Tenemos una madre
Las celebraciones litúrgicas y los distintos actos organizados con ocasión del Jubileo de la Misericordia nos están ayudando a profundizar en el amor a Dios.
Las celebraciones litúrgicas y los distintos actos organizados con ocasión del Jubileo de la Misericordia, ante todo nos están ayudando a profundizar en el amor de Dios. En la contemplación de la Palabra divina descubrimos que su amor misericordioso no tiene su fuente ni su origen en nosotros, sino en Él, que es Amor y que nos ha amado primero. A partir de esta experiencia, los cristianos somos invitados a amar a Dios y a los hermanos, pero hemos de hacerlo con el mismo amor de Dios que ha sido y es derramado en nuestros corazones por la acción del Espíritu Santo.
Cuando nos paramos a contemplar las manifestaciones y comportamientos del hombre de hoy, percibimos que tiene especiales dificultades para descubrir y practicar el amor de Dios. En vez de encontrar tiempo para encontrarse con Él y para descubrir su amor, pretende marginarlo como si tuviese miedo a que pudiera robarle algo de lo que considera suyo. La tristeza y la incapacidad de muchos hermanos para amar a sus semejantes, en muchas ocasiones tienen su origen en la ausencia de Dios o en la adoración de ídolos fabricados a la medida de cada consumidor.
La Sagrada Escritura nos dice que Dios nos ama y que nos regala a su Hijo. Este amor de Dios lo descubrimos en la vida y obra de Jesús. El Padre no duda en ofrecer a su Unigénito por nosotros y por la salvación de la humanidad. Así, por medio de Jesús, recibimos toda clase de bienes espirituales y celestiales. Entre estos bienes, entregados por Dios a la humanidad por medio de Jesús, tiene especial importancia el don de la Santísima Virgen. María, nuestra Madre, es el último gran regalo de Jesús a la Iglesia y a la humanidad, antes de partir de este mundo a la casa del Padre, antes de confesar desde la cruz que “todo estaba consumado”.

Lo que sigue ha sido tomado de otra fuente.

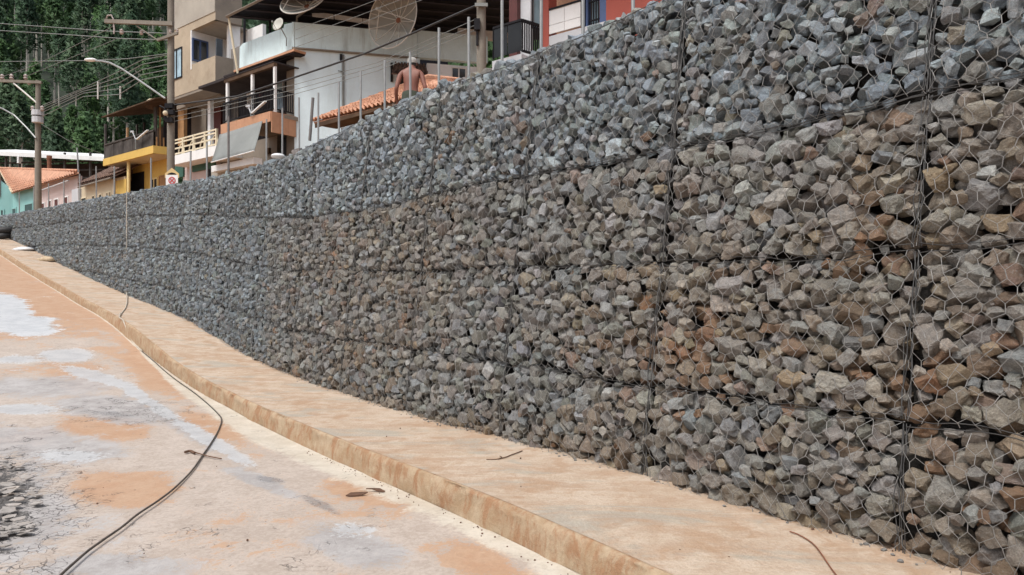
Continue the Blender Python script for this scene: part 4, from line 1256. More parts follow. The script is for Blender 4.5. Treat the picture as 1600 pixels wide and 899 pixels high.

El evangelista San Juan, al presentar la entrega incondicional de Jesucristo al Padre, afirma que Jesús, “viendo a su Madre y a su lado el discípulo al que tanto quería”, nos la regaló también como Madre a todos los hombres y nos entregó a cada uno de nosotros, representados en el apóstol Juan, a sus cuidados y a su protección maternal. Por eso, los cristianos podemos llamar e invocar, con toda verdad y con inmensa gratitud, a la que es Madre del Hijo de Dios como Madre nuestra.
Ante este incomparable regalo del Padre a la humanidad, por medio de su Hijo, deberíamos preguntarnos: ¿Somos conscientes de lo que esto significa para nuestra vida espiritual? Aunque en ocasiones no seamos muy conscientes de ello, Jesús hoy sigue regalándonos a su Madre como Madre nuestra para que tomemos conciencia de su amor maternal, para que nunca nos sintamos huérfanos, para que Ella nos muestre el amor del Padre y nos enseñe a salir de nosotros mismos y de nuestros egoísmos al encuentro de los hermanos para ponernos a su servicio.
Durante los próximos meses son muchas las celebraciones marianas y muchas, también, las peregrinaciones de los miembros de nuestras comunidades cristianas para saludar, venerar e invocar a la Santísima Virgen en los distintos santuarios dedicados a Ella. No dejemos nunca de contemplar su amor hacia nosotros y de pedir su poderosa intercesión. María, nuestra Madre, nunca nos abandonará ni dejará de escuchar nuestra súplica, como tampoco lo hizo con Jesús.